The answer is simple. The TC /Turkish side do not favour the return of any GC back into the north. They want to discourage and prohibit directly or indirectly the desire of GCs to move within the TCCS. They claim they accept it, but at the same time they invented a thousand ways to prohibit it. There are many more hidden issues in the TCCS constitution that prove my above conclusions. Furthermore, the massive trading of GC properties, which in the case of Kyrenia and Famagusta has already rented this 1/3 provision of property reinstatement to the original GC owners grossly inapplicable almost as much as 90% of the cases are concerned, is an additional evidence of this hidden policy of keeping the north (TCCS) clean of any GC presence.
Why they do not favour the return of any GC into the TCCS?
Because they want the door (option) of future partition to remain wide open. As long as the URC serves their purpose and Turkeys purpose, they will stick to it. Once their purpose is not served any more, they will push for the creation of artificial stalemates until they force the GC side to say “the hell with it,” and then they will run away with 29%-30% and 48% of the coastline of Cyprus, before a single penny for property compensations is paid and before any serious number GC manages to return into the north. The scenario of the so-called virgin birth was invented for this specific reason. The term Constituent states in A-plan 4&5, instead of the initial one in A-plan 1 & 2, which spoke for Component states was invented for this reason. All these “innocent” changes were made out of TC/Turkish insistence. Why? Because once the Federal government will eventually collapse, the two remaining states will immediately be recognised as two separate sovereign entities.

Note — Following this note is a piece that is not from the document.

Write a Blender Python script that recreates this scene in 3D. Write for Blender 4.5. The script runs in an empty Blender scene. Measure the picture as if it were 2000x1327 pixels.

Have they made wishes known from the beginning, i.e. that they do not prefer a single GC to get mixed into their state affairs by moving back into the north, then the International community and the GC side would have immediately spoken for a further reduction of the territory, as low as 18% of the total area of Cyprus. This however yields a very little area and would have definately been unsatisfactory. Therefore they had to agree the return of some GCs but prohibit it in different ways.
P.S.: when I make reference to the TC/Turkish side, I certainly to do include the majority of ordinary TCs who perhaps have no clue of what is going on and what is at stake.
The reference to 29.4% of territory as the real percentage of the TCCS, instead of 28.7% comes about if one subtracts the territory (3%) of British bases, which is not part of the GCCS.